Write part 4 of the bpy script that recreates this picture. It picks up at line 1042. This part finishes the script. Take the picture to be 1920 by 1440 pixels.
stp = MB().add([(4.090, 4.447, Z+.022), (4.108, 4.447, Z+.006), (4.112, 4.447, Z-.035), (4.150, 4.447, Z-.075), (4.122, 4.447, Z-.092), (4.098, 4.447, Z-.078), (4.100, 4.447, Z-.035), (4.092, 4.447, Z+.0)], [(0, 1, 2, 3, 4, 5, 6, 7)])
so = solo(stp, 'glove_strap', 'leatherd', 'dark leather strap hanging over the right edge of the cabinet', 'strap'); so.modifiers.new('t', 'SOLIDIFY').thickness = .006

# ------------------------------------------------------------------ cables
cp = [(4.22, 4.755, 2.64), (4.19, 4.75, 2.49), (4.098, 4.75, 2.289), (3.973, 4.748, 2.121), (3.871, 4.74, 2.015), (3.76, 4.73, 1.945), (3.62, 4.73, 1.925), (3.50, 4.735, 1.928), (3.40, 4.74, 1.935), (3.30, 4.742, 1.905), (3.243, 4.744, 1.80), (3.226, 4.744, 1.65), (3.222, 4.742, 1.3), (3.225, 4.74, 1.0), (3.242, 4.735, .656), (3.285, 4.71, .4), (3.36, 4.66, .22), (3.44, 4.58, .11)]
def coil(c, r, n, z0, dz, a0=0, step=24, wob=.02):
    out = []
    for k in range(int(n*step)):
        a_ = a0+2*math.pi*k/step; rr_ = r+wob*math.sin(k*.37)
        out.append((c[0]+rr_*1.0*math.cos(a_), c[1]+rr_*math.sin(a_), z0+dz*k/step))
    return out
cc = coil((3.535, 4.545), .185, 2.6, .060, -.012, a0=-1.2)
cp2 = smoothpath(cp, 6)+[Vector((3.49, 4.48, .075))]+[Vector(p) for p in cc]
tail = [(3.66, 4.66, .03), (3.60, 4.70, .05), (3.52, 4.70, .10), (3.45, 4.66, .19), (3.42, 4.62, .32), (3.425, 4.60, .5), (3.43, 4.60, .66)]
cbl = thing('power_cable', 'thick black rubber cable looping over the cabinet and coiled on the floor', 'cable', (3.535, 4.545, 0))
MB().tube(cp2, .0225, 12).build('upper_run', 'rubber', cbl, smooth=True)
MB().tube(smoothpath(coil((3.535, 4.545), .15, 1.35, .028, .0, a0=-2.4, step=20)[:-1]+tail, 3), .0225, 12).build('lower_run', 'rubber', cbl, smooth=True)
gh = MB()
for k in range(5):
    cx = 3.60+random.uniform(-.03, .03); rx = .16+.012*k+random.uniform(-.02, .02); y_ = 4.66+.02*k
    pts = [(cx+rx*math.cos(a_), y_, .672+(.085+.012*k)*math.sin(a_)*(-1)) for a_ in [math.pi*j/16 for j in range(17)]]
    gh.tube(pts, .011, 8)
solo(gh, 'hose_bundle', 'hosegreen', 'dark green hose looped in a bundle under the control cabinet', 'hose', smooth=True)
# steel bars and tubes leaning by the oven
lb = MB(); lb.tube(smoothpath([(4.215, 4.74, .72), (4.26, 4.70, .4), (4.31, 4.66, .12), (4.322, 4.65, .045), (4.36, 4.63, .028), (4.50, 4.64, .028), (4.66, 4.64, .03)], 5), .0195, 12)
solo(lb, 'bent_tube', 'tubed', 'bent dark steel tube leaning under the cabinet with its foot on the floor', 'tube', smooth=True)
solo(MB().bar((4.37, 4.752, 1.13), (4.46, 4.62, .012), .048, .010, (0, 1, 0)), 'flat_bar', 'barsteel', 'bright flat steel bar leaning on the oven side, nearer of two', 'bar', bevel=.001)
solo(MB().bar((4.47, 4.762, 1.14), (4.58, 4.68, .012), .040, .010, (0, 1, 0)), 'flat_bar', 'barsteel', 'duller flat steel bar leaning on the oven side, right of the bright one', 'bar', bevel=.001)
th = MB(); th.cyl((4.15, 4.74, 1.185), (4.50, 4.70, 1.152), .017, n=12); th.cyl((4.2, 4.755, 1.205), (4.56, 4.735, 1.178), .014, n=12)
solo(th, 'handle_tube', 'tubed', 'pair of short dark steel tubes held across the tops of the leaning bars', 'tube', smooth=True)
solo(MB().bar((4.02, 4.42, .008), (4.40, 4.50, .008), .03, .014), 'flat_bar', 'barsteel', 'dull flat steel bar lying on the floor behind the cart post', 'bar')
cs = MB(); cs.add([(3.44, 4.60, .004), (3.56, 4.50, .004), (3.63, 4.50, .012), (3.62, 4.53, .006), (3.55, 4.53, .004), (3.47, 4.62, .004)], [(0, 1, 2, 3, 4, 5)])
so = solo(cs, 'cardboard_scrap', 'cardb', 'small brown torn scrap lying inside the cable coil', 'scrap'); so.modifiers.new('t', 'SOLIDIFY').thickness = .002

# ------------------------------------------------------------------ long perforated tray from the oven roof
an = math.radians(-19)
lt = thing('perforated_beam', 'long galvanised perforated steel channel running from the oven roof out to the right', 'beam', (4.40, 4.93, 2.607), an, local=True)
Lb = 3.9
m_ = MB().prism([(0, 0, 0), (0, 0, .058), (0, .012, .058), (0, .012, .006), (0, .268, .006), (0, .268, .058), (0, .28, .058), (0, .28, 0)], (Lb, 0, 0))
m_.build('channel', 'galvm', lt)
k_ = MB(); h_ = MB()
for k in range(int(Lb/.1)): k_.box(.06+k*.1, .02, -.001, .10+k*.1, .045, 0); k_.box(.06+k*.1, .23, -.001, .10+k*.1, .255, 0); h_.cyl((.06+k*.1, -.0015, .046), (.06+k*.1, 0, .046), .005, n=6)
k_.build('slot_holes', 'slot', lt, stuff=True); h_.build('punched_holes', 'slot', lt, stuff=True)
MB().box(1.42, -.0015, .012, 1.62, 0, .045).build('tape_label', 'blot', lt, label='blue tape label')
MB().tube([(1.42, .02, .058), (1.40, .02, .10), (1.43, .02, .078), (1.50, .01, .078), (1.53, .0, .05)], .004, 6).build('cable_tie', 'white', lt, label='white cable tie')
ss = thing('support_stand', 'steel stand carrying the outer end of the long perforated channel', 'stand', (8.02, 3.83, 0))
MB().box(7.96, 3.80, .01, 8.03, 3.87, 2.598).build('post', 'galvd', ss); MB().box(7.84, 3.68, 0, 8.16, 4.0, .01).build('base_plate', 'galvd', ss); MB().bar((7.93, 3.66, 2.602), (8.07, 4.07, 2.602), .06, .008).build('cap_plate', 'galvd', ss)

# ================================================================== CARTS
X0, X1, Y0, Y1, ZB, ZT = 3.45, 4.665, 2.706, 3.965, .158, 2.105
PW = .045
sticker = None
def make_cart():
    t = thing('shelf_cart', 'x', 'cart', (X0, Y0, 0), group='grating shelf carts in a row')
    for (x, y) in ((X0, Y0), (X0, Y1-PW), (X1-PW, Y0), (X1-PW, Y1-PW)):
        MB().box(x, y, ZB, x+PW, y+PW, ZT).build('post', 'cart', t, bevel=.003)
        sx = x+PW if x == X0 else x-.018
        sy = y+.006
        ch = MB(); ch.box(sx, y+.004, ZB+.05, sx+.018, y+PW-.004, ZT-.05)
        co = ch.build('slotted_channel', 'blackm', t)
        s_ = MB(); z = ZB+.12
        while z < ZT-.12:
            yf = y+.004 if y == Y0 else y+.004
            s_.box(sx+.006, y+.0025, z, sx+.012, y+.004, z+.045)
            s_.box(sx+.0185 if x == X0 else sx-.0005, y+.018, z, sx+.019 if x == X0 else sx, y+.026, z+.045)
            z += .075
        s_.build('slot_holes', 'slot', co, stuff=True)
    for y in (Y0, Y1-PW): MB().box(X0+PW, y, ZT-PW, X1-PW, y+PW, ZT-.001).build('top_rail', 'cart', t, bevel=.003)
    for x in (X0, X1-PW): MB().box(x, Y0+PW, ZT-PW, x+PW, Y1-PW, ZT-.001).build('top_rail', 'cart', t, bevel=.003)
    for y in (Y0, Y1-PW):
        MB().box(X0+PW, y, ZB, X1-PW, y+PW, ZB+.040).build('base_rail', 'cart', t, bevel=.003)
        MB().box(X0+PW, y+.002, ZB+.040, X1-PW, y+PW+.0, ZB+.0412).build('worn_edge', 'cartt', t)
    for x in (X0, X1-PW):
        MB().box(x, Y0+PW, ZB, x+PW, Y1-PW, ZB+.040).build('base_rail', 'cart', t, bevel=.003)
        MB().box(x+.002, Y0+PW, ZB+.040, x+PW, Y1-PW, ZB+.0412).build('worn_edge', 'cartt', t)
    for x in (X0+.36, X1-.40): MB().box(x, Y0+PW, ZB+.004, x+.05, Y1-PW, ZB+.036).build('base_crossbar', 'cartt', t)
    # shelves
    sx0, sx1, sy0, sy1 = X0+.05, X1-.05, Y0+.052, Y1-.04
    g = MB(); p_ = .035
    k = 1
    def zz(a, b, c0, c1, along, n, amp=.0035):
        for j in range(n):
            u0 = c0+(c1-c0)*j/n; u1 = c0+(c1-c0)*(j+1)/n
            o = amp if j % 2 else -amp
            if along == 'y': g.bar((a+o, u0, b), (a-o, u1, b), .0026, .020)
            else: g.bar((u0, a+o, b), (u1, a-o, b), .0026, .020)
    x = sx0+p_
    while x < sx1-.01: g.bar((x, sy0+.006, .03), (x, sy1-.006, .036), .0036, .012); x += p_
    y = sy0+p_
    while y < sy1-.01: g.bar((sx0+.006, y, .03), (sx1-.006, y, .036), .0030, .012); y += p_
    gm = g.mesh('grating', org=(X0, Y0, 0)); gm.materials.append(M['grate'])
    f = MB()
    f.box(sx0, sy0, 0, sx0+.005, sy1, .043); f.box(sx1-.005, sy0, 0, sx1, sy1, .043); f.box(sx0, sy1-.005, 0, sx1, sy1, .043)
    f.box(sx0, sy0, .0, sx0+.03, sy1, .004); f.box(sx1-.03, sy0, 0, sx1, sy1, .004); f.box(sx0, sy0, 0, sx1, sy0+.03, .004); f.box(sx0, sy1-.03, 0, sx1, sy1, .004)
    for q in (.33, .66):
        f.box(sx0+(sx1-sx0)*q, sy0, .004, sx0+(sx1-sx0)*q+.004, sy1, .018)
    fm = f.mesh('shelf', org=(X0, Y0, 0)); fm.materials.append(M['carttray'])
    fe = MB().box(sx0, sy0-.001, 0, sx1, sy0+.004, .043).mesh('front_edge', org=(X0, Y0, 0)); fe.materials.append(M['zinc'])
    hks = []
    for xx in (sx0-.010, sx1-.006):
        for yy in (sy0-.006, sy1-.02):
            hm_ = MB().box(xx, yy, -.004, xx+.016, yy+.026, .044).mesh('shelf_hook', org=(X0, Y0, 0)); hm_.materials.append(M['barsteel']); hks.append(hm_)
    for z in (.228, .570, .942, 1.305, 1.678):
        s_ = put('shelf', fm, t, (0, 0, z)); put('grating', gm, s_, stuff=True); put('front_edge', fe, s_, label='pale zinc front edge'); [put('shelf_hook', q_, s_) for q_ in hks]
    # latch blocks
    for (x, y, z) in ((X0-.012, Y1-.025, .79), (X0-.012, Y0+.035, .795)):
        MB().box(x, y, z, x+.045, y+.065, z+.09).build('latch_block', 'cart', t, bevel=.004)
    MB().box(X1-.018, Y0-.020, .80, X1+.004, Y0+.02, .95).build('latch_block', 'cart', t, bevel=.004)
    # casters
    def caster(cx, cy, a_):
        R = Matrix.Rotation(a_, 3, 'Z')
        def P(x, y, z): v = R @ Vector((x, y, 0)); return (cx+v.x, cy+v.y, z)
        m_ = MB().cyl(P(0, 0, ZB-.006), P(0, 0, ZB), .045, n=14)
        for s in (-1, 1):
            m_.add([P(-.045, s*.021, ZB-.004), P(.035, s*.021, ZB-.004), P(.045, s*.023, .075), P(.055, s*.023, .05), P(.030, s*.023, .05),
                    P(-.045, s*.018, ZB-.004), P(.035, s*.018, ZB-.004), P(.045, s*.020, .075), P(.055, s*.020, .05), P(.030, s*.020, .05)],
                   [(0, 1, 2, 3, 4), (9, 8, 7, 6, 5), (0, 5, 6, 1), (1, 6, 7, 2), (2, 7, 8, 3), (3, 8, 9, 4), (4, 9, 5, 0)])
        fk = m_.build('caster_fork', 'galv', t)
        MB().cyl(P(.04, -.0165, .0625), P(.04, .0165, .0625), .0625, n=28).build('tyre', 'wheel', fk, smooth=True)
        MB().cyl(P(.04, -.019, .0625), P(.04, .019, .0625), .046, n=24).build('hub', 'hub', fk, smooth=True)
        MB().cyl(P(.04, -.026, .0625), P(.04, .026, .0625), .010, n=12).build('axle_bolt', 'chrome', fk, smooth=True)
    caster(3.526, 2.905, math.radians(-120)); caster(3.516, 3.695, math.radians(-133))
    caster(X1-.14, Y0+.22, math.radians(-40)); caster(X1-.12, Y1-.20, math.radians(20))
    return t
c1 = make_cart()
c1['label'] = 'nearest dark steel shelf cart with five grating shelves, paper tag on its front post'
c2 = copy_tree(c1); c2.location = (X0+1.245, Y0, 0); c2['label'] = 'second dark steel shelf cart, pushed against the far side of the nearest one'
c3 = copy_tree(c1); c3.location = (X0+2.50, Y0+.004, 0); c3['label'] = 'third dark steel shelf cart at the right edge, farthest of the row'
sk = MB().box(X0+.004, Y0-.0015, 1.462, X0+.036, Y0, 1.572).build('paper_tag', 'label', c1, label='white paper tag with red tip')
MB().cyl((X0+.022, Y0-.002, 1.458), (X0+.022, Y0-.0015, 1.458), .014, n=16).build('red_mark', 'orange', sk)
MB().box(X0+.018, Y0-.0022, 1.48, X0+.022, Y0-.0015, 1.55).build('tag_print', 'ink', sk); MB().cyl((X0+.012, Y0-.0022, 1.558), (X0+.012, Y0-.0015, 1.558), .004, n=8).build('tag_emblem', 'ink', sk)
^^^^
**WORK INSTRUCTIONS**:
Retype only the lines running from the top of the listing to the line that holds "so = solo(stp, 'glove_strap', 'leatherd', 'dark", both ends included.

**THE SOLUTION**:
Write part 4 of the bpy script that recreates this picture. It picks up at line 1042. This part finishes the script. Take the picture to be 1920 by 1440 pixels.
stp = MB().add([(4.090, 4.447, Z+.022), (4.108, 4.447, Z+.006), (4.112, 4.447, Z-.035), (4.150, 4.447, Z-.075), (4.122, 4.447, Z-.092), (4.098, 4.447, Z-.078), (4.100, 4.447, Z-.035), (4.092, 4.447, Z+.0)], [(0, 1, 2, 3, 4, 5, 6, 7)])
so = solo(stp, 'glove_strap', 'leatherd', 'dark leather strap hanging over the right edge of the cabinet', 'strap'); so.modifiers.new('t', 'SOLIDIFY').thickness = .006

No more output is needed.